ABSTRACT

What are your chances of getting a good job after finishing your education? Do your parents play a role in your chances of success in education and the labor market? These are questions about inequality and in this chapter I will take a closer look at two subthemes of inequality, namely social stratification and social mobility. This chapter’s objective is to introduce you to some important concepts, empirical patterns and theories. I will start with research showing how strongly happiness, life-expectancy and standards of living differ across societies (9.1). I will continue with a discussion of stratification within societies, introducing the concepts of social class and social status (9.2). Then I will address stylized findings of contemporary stratification in income and wealth (9.3) and identify key long-term developments in stratification (9.4).
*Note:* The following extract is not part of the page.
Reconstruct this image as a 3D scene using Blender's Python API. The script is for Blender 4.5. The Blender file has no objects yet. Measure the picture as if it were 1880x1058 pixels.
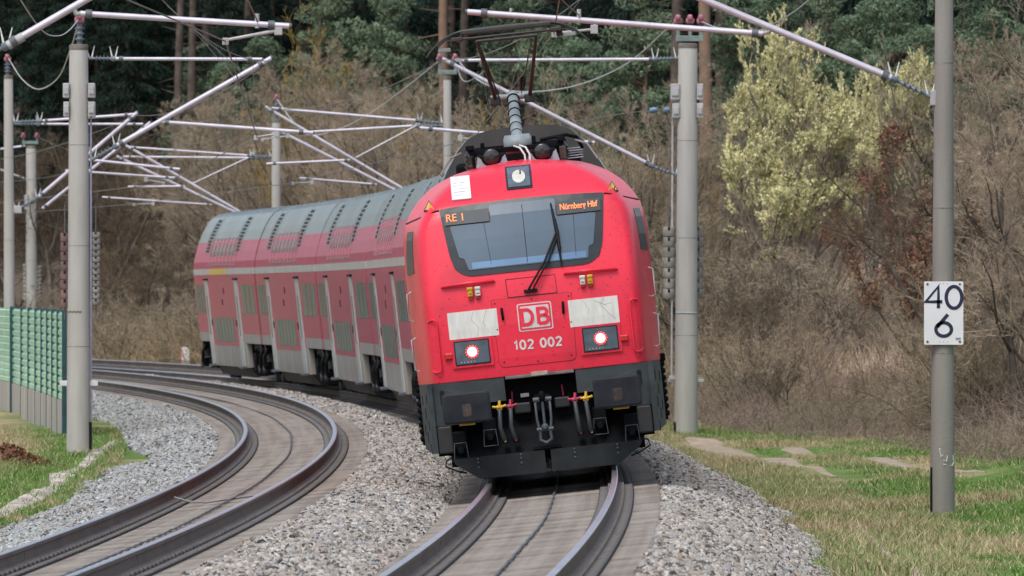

Subsequently, I will introduce the concept of social mobility, which refers to the changing positions people can take in the stratification system (9.5). I will discuss Blau and Duncan’s well-known status attainment model, with which they examined the degree to which social mobility was due to “ascription” and “achievement” (9.6). Then I introduce the modernization process, which may have had significant impact on status attainment. I will review two ideas that make competing predictions about the role of modernization. These are: the modernization and mobility theory (9.7) and the cultural reproduction theory (9.8). At the end of this chapter I discuss the relationship between “social stratification” and “social mobility” (9.9).